Remember the ABLIC IC? It tag-teams with the RTC to turn on 15V across the mobo and monitors the regulators. Here's how to bypass it on a WUP-50:
- Remove the ABLIC IC (U1041)
- Remove R1340 (The WUP-50 actually has Q1093 depopulated, so the ABLIC-RTC PGOOD signal is already partially decoupled from the regs. But removing R1340 completes the disconnection.)
- Short 3.3V_STANDBY to 3.3V (blue wire)
- Remove Q1065 and bridge across the source/drain pads as shown (this is the 2.4GHz module power switch)
- Short ABLIC pins 7, 8, 9, 10, 11, and 12, as well as the anodes of D1039/D1040, to 3.3V
- Finally, to get 15V across the mobo with the ABLIC gone, cut the trace between the 15V PFET gate via and R1281, and tie the gate to GND.
So as it turns out, the ABLIC isn't the only thing monitoring the regulator PGOOD pins!

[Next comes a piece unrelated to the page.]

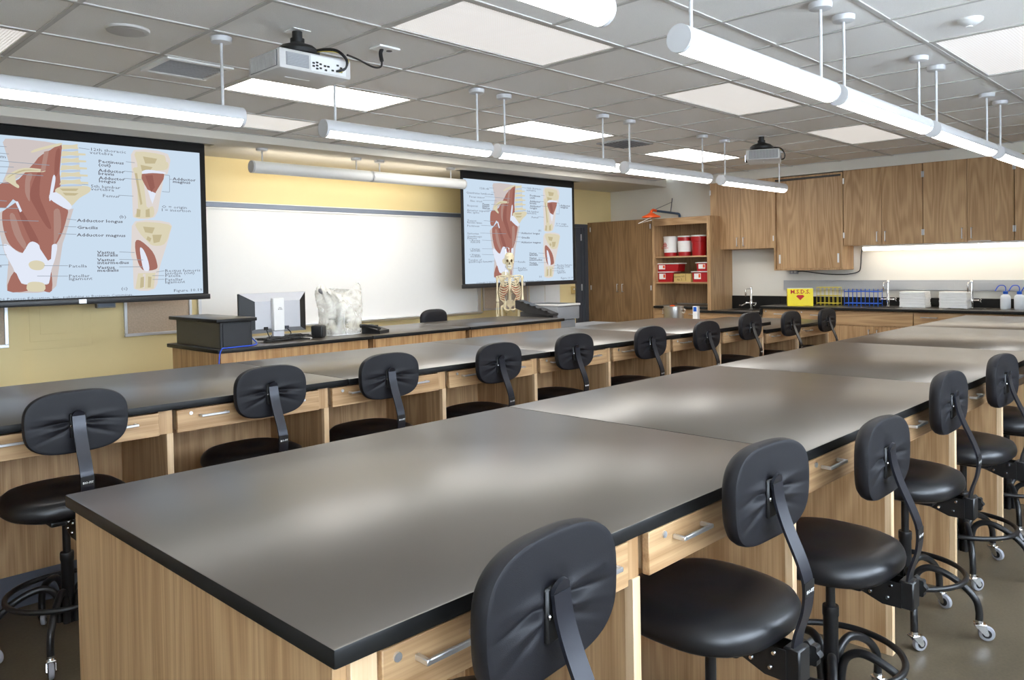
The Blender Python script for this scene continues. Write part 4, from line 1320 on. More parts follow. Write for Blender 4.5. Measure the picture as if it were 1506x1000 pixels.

All of them are also routed on internal layers right to the SOC! Without tying them high, the power led just blinks red and the system doesn't boot.
But with the standby rail shorted to the 3.3V reg, and the PGOODs all tied high... something magical happens:
The console turns on by itself (no power button press required) and de_Fuse automatically works its magic (flashing red and blue LEDs). Success! First Wii U on custom regulators.
I still need to trace all the PGOOD lines back to the SOC. Obviously shorting ABLIC pads to 3.3v isn't gonna work when that whole section of the mobo is trimmed away! Also, the red LED still blinks a couple times when booting. I need to track down the root cause of that (maybe a 12v sense line?) because any weirdness in the boot process has the potential to mess with de_Fuse.
Besides that stuff, the next major to-do is relocating the wireless modules, which
@Crazzyleprechaun has been making good headway on. Then I'll cut out an SMC/RTC daughterboard from a donor Wii U (I confirmed the chips are swappable) and relocate that, and finally relocate the NANDs. Almost there!